---------- DATA EXCERPTS ----------

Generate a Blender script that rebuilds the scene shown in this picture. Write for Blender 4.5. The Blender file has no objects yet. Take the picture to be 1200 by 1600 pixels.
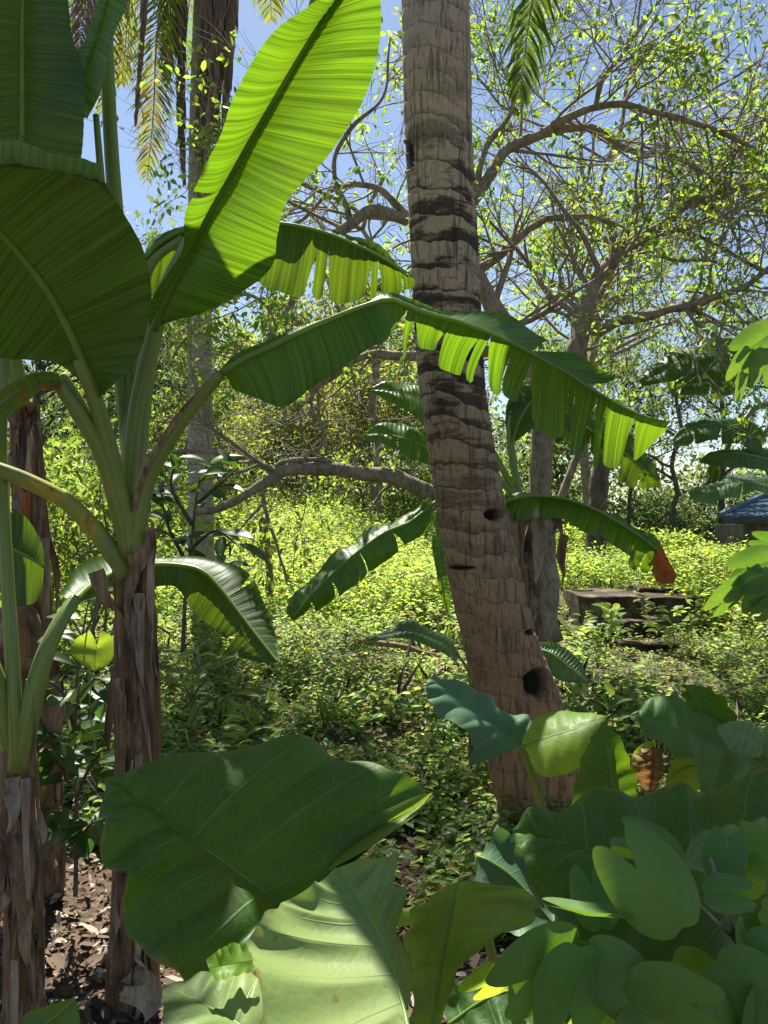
import bpy, math, random
import numpy as np
from mathutils import Vector, noise
R = math.radians
sc = bpy.context.scene
col = sc.collection

# ------------------------------------------------------------------ camera, sky, sun, exposure
EYE = 1.6
F = 1200.0
cam = bpy.data.cameras.new('camera')
cam.sensor_fit = 'VERTICAL'; cam.sensor_height = 36.0; cam.lens = 36.0 * F / 1600.0
cam.clip_start = 0.05; cam.clip_end = 3000
co = bpy.data.objects.new('camera', cam); col.objects.link(co)
co.location = (0, 0, EYE); co.rotation_euler = (R(90), 0, 0)
sc.camera = co

SUN = Vector((-0.14, 0.50, 0.84)).normalized()      # towards the sun
elev = math.asin(SUN.z); az = math.atan2(SUN.x, SUN.y)
world = bpy.data.worlds.new("World"); sc.world = world; world.use_nodes = True
wn = world.node_tree; wn.nodes.clear()
sky = wn.nodes.new('ShaderNodeTexSky'); sky.sky_type = 'NISHITA'; sky.sun_disc = False
sky.sun_elevation = elev; sky.sun_rotation = az; sky.air_density = 1.0; sky.dust_density = 0.35; sky.ozone_density = 0.3
bg = wn.nodes.new('ShaderNodeBackground'); bg.inputs[1].default_value = 0.058
wo = wn.nodes.new('ShaderNodeOutputWorld')
wn.links.new(sky.outputs[0], bg.inputs[0]); wn.links.new(bg.outputs[0], wo.inputs[0])
sl = bpy.data.lights.new('sun', 'SUN'); sl.energy = 5.0; sl.angle = R(0.53); sl.color = (1.0, 0.94, 0.84)
so = bpy.data.objects.new('sun', sl); col.objects.link(so)
so.rotation_euler = (-SUN).to_track_quat('-Z', 'Y').to_euler(); so.location = SUN * 30
sc.view_settings.view_transform = 'Standard'; sc.view_settings.look = 'None'
sc.view_settings.exposure = 1.36; sc.view_settings.gamma = 1.0
sc.render.engine = 'CYCLES'
sc.cycles.max_bounces = 8; sc.cycles.diffuse_bounces = 4; sc.cycles.glossy_bounces = 2
sc.cycles.transmission_bounces = 5; sc.cycles.transparent_max_bounces = 8
sc.cycles.use_denoising = True
sc.cycles.sample_clamp_indirect = 6.0

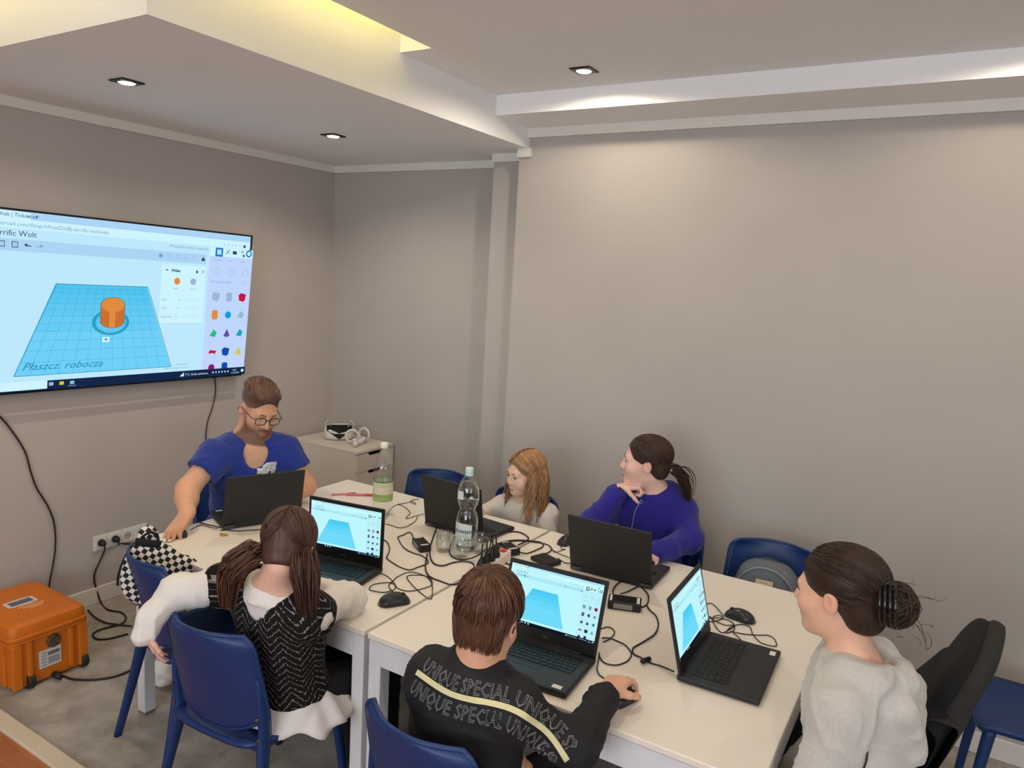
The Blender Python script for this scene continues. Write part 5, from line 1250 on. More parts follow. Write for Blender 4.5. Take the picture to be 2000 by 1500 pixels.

----------

GOAL - Word for word, give again the lines from the first entry to the line with "sc.camera = co", inclusive. Exclude the pictures.

COMPLETE OUTPUT -
Generate a Blender script that rebuilds the scene shown in this picture. Write for Blender 4.5. The Blender file has no objects yet. Take the picture to be 1200 by 1600 pixels.
import bpy, math, random
import numpy as np
from mathutils import Vector, noise
R = math.radians
sc = bpy.context.scene
col = sc.collection

# ------------------------------------------------------------------ camera, sky, sun, exposure
EYE = 1.6
F = 1200.0
cam = bpy.data.cameras.new('camera')
cam.sensor_fit = 'VERTICAL'; cam.sensor_height = 36.0; cam.lens = 36.0 * F / 1600.0
cam.clip_start = 0.05; cam.clip_end = 3000
co = bpy.data.objects.new('camera', cam); col.objects.link(co)
co.location = (0, 0, EYE); co.rotation_euler = (R(90), 0, 0)
sc.camera = co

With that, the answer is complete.